Die Eltern der meisten Freundinnen von mir fahren Autos mit Fenstern aus Spezialglas, um sich vor Steinen zu schützen. Die Palästinenser bewerfen israelische Autos mit Steinen. Die Busse haben Panzerglas, an dem die Kugeln einfach abprallen, wenn wir während der Fahrt beschossen werden.
Aber ich denke nicht gern an den Krieg. Es gibt so viel anderes, worüber man nachdenken kann.
Ich bin gern mit meinen Freundinnen zusammen. Wir gehören zur Jugendbewegung und unternehmen viel zusammen, Ausflüge und so was. Wir reisen viel durch Israel. |83|Manche der Orte, die wir besuchen, sind sehr alt und historisch wichtig. An andere fahren wir eher zum Vergnügen. Wir hängen auch gern zusammen rum und reden. Manchmal diskutieren wir auch über Weltprobleme. Aber normalerweise über Dinge, die nicht so ernst sind, einfach nur zum Spaß.

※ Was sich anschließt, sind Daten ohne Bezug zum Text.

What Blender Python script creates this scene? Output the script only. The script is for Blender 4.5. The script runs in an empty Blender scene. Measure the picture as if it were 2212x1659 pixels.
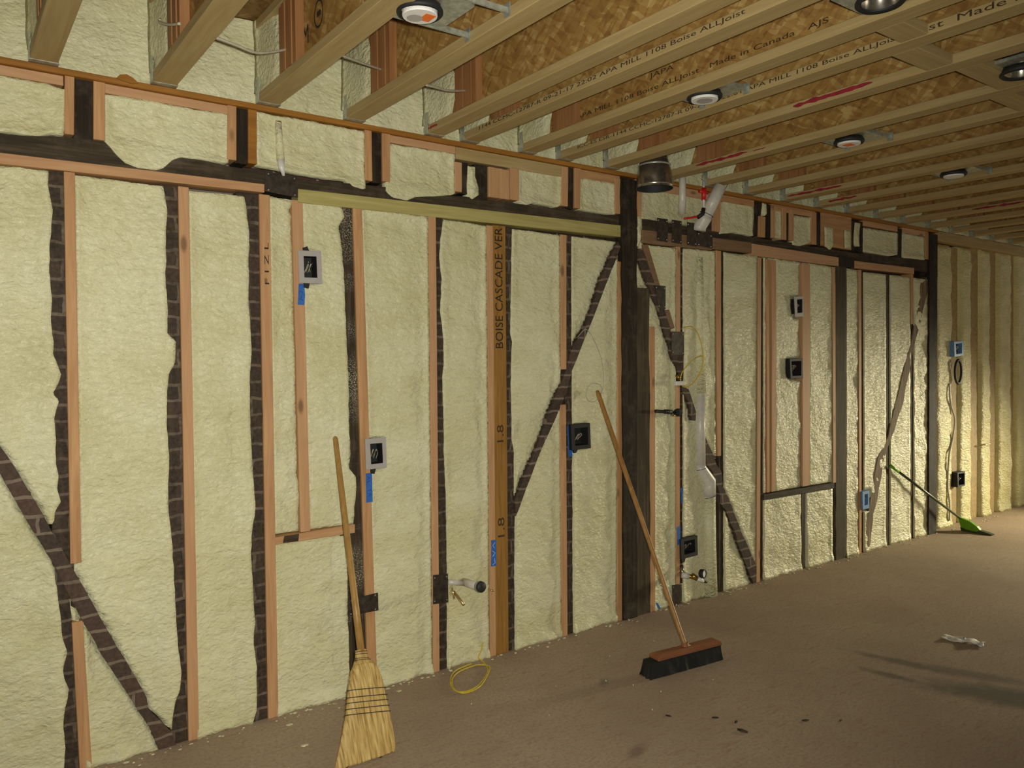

Letztes Jahr habe ich Bat Mizwa gefeiert. Das ist eine Zeremonie für Mädchen, die bedeutet, dass wir keine Kinder mehr sind. Die Zeremonie fand in unserer Synagoge statt. Das heißt, dass ich jetzt mehr Verantwortung trage, wie eine Erwachsene und nicht mehr wie ein Kind. Es bedeutet, dass ich jetzt mehr ins Leben einbezogen bin.
Ich habe nicht vor, zur Armee zu gehen, wenn ich älter bin. Das tun zwar viele Mädchen, und ich bin auch nicht gegen die Armee, aber ich werde stattdessen Zivildienst machen, vielleicht in einem Krankenhaus.
Ich kenne keine palästinensischen Kinder. Sie sind überall draußen um meine Siedlung, aber ich kenne keins von ihnen. Es gibt für mich keinen Grund, mit ihnen zusammenzukommen. Sie sind gefährlich und erschießen mich, wenn sie die Gelegenheit dazu haben. Die israelische Armee hält sie von uns fern. Meine Freunde, meine Familie und ich leben mitten im Krieg. Es ist unheimlich, von Leuten umgeben zu sein, die uns umbringen wollen, aber wir dürfen die Hoffnung nicht aufgeben.